## Directive
Emit the entire listing verbatim.

## Information provided
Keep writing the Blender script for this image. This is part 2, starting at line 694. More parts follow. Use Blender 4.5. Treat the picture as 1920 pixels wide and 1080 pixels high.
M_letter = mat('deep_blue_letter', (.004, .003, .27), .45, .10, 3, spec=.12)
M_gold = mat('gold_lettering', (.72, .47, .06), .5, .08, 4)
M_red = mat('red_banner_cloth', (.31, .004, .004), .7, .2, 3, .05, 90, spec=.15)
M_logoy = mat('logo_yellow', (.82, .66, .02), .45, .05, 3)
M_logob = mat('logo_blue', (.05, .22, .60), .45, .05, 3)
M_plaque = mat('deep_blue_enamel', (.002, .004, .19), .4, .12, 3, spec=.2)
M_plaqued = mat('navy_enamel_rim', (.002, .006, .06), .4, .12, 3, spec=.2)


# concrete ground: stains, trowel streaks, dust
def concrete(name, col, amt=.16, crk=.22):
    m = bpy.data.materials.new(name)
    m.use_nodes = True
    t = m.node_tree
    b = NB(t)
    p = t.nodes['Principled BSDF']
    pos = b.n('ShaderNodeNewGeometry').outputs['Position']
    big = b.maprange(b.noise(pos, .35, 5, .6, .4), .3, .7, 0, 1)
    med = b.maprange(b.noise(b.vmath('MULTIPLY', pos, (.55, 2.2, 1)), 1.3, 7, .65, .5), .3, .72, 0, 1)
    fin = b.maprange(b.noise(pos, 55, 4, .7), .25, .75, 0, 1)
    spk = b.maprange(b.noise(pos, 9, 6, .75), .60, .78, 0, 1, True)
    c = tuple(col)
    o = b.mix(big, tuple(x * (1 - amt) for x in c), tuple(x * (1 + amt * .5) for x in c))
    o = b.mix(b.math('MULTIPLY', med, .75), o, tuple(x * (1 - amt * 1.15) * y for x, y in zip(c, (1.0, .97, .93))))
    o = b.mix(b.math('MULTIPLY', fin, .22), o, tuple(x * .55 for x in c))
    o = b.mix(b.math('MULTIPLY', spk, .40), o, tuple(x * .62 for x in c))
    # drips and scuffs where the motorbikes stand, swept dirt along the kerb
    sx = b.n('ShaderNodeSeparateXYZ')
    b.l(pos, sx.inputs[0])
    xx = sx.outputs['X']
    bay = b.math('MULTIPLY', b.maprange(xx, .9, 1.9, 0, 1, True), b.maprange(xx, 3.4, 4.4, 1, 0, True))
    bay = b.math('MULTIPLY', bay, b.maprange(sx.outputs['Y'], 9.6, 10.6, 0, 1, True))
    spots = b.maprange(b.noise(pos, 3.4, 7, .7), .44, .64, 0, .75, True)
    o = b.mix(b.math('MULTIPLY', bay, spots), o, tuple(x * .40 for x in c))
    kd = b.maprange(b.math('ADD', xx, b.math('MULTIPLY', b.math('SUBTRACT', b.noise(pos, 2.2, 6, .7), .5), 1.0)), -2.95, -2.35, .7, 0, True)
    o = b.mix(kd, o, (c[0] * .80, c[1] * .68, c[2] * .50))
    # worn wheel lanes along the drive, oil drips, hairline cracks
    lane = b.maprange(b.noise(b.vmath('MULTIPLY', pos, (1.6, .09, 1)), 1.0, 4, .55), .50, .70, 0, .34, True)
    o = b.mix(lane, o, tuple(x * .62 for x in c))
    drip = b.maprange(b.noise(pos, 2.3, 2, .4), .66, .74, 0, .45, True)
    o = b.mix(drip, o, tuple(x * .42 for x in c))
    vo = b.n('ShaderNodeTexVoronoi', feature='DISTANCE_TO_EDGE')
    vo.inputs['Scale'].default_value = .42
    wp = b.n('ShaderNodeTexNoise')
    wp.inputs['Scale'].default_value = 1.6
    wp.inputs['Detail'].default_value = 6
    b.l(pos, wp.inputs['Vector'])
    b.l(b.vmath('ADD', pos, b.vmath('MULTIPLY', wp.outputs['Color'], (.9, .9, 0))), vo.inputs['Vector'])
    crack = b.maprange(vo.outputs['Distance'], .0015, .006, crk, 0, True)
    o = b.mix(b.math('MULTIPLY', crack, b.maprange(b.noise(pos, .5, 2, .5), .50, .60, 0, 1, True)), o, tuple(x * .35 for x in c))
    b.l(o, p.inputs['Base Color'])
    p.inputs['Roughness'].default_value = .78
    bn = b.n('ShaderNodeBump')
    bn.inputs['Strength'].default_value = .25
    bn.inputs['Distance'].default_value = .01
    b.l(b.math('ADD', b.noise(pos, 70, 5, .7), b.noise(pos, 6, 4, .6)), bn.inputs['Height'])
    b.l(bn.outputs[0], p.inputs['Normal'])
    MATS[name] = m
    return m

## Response
Keep writing the Blender script for this image. This is part 2, starting at line 694. More parts follow. Use Blender 4.5. Treat the picture as 1920 pixels wide and 1080 pixels high.
M_letter = mat('deep_blue_letter', (.004, .003, .27), .45, .10, 3, spec=.12)
M_gold = mat('gold_lettering', (.72, .47, .06), .5, .08, 4)
M_red = mat('red_banner_cloth', (.31, .004, .004), .7, .2, 3, .05, 90, spec=.15)
M_logoy = mat('logo_yellow', (.82, .66, .02), .45, .05, 3)
M_logob = mat('logo_blue', (.05, .22, .60), .45, .05, 3)
M_plaque = mat('deep_blue_enamel', (.002, .004, .19), .4, .12, 3, spec=.2)
M_plaqued = mat('navy_enamel_rim', (.002, .006, .06), .4, .12, 3, spec=.2)


# concrete ground: stains, trowel streaks, dust
def concrete(name, col, amt=.16, crk=.22):
    m = bpy.data.materials.new(name)
    m.use_nodes = True
    t = m.node_tree
    b = NB(t)
    p = t.nodes['Principled BSDF']
    pos = b.n('ShaderNodeNewGeometry').outputs['Position']
    big = b.maprange(b.noise(pos, .35, 5, .6, .4), .3, .7, 0, 1)
    med = b.maprange(b.noise(b.vmath('MULTIPLY', pos, (.55, 2.2, 1)), 1.3, 7, .65, .5), .3, .72, 0, 1)
    fin = b.maprange(b.noise(pos, 55, 4, .7), .25, .75, 0, 1)
    spk = b.maprange(b.noise(pos, 9, 6, .75), .60, .78, 0, 1, True)
    c = tuple(col)
    o = b.mix(big, tuple(x * (1 - amt) for x in c), tuple(x * (1 + amt * .5) for x in c))
    o = b.mix(b.math('MULTIPLY', med, .75), o, tuple(x * (1 - amt * 1.15) * y for x, y in zip(c, (1.0, .97, .93))))
    o = b.mix(b.math('MULTIPLY', fin, .22), o, tuple(x * .55 for x in c))
    o = b.mix(b.math('MULTIPLY', spk, .40), o, tuple(x * .62 for x in c))
    # drips and scuffs where the motorbikes stand, swept dirt along the kerb
    sx = b.n('ShaderNodeSeparateXYZ')
    b.l(pos, sx.inputs[0])
    xx = sx.outputs['X']
    bay = b.math('MULTIPLY', b.maprange(xx, .9, 1.9, 0, 1, True), b.maprange(xx, 3.4, 4.4, 1, 0, True))
    bay = b.math('MULTIPLY', bay, b.maprange(sx.outputs['Y'], 9.6, 10.6, 0, 1, True))
    spots = b.maprange(b.noise(pos, 3.4, 7, .7), .44, .64, 0, .75, True)
    o = b.mix(b.math('MULTIPLY', bay, spots), o, tuple(x * .40 for x in c))
    kd = b.maprange(b.math('ADD', xx, b.math('MULTIPLY', b.math('SUBTRACT', b.noise(pos, 2.2, 6, .7), .5), 1.0)), -2.95, -2.35, .7, 0, True)
    o = b.mix(kd, o, (c[0] * .80, c[1] * .68, c[2] * .50))
    # worn wheel lanes along the drive, oil drips, hairline cracks
    lane = b.maprange(b.noise(b.vmath('MULTIPLY', pos, (1.6, .09, 1)), 1.0, 4, .55), .50, .70, 0, .34, True)
    o = b.mix(lane, o, tuple(x * .62 for x in c))
    drip = b.maprange(b.noise(pos, 2.3, 2, .4), .66, .74, 0, .45, True)
    o = b.mix(drip, o, tuple(x * .42 for x in c))
    vo = b.n('ShaderNodeTexVoronoi', feature='DISTANCE_TO_EDGE')
    vo.inputs['Scale'].default_value = .42
    wp = b.n('ShaderNodeTexNoise')
    wp.inputs['Scale'].default_value = 1.6
    wp.inputs['Detail'].default_value = 6
    b.l(pos, wp.inputs['Vector'])
    b.l(b.vmath('ADD', pos, b.vmath('MULTIPLY', wp.outputs['Color'], (.9, .9, 0))), vo.inputs['Vector'])
    crack = b.maprange(vo.outputs['Distance'], .0015, .006, crk, 0, True)
    o = b.mix(b.math('MULTIPLY', crack, b.maprange(b.noise(pos, .5, 2, .5), .50, .60, 0, 1, True)), o, tuple(x * .35 for x in c))
    b.l(o, p.inputs['Base Color'])
    p.inputs['Roughness'].default_value = .78
    bn = b.n('ShaderNodeBump')
    bn.inputs['Strength'].default_value = .25
    bn.inputs['Distance'].default_value = .01
    b.l(b.math('ADD', b.noise(pos, 70, 5, .7), b.noise(pos, 6, 4, .6)), bn.inputs['Height'])
    b.l(bn.outputs[0], p.inputs['Normal'])
    MATS[name] = m
    return m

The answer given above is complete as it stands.